The AA and manipulation of the petrol price
On Friday the AA hit the newspapers with the allegation that there are shadowy companies in the petrol market. Speculators even: they buy up petrol, sit on it until the price rises and then, horrors, make a profit!
Few of the traders’ names – including Glencore, Cargill, Gunvor and Trafigura – are known to consumers outside the oil industry, but their effect on Britain’s 33million motorists and the wider economy is profound. They buy huge quantities of petroleum on the open market and store it until the price goes high enough to make them a handsome profit, at which point they sell.
It's an interesting contention, isn't it? That future prices are well enough known that you can make sure and certain profits just by storing something for a little bit. I'm particularly suspicious of the allegation in that at least some of those companies are wholesalers of petrol: the people who buy the tanker loads that the oil majors like to sell and split it up into the truck loads that petrol stations like to buy. And yes, there are more such companies these days as the oil majors pull back from their downstream activities.
The allegation then goes on that consumers are losing out as a result of the actions of these companies. Something which is by no means certain as, yes, it's Adam Smith time at the ASI once again, points out in WoN, Book IV, Chapter 5 para 40 and following. Smith is talking about wheat but the same basic concept applies to petrol.

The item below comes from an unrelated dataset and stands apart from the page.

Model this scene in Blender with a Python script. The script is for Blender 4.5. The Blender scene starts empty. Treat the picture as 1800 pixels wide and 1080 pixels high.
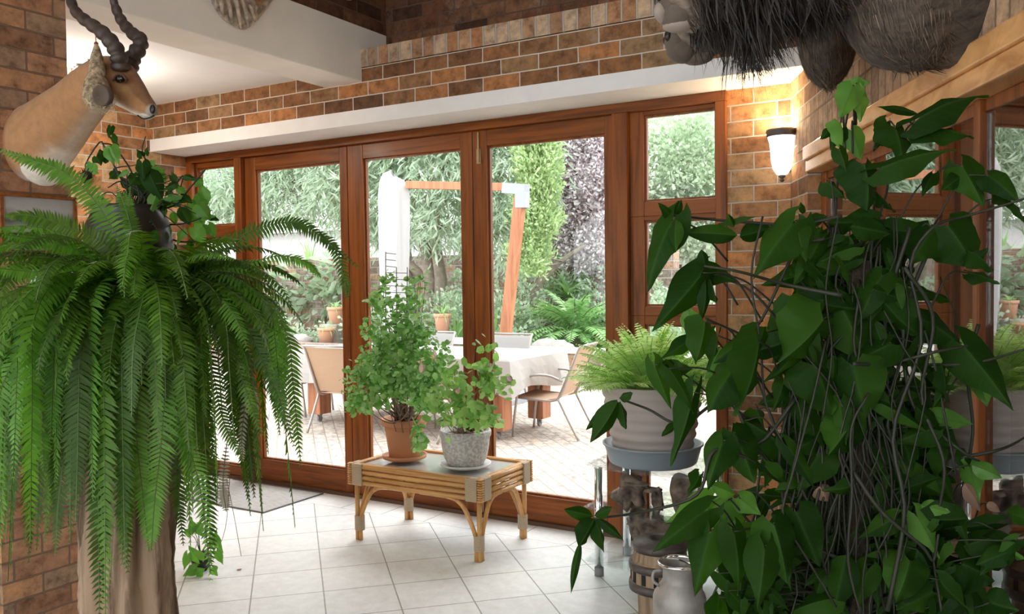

The speculator at least attempts to purchase in a time of plenty, when prices are low, then sell in a time of dearth when prices are high. By doing so he raises prices when they were cheap: yes, indeed he does. But he also lowers them in time of dearth by releasing produce onto the market when it is expensive. So the net effect on hte consumer might well be nothing at all: the price has been moved through time but total expenditure on wheat (or petrol) remains the same.
Our speculators have made their profit: and if the consumers are paying the same total amount that profit cannot be coming from them. No, instead, it's coming from the original sellers: in this petrol case that's the oil majors and their refineries.
Which really rather changes this story, doesn't it? Even if the AA is right here, "Speculators rip off motorists" and "Speculators rip off oil companies" will play rather differently in the public press. And it's very likely indeed that the story is actually the second one.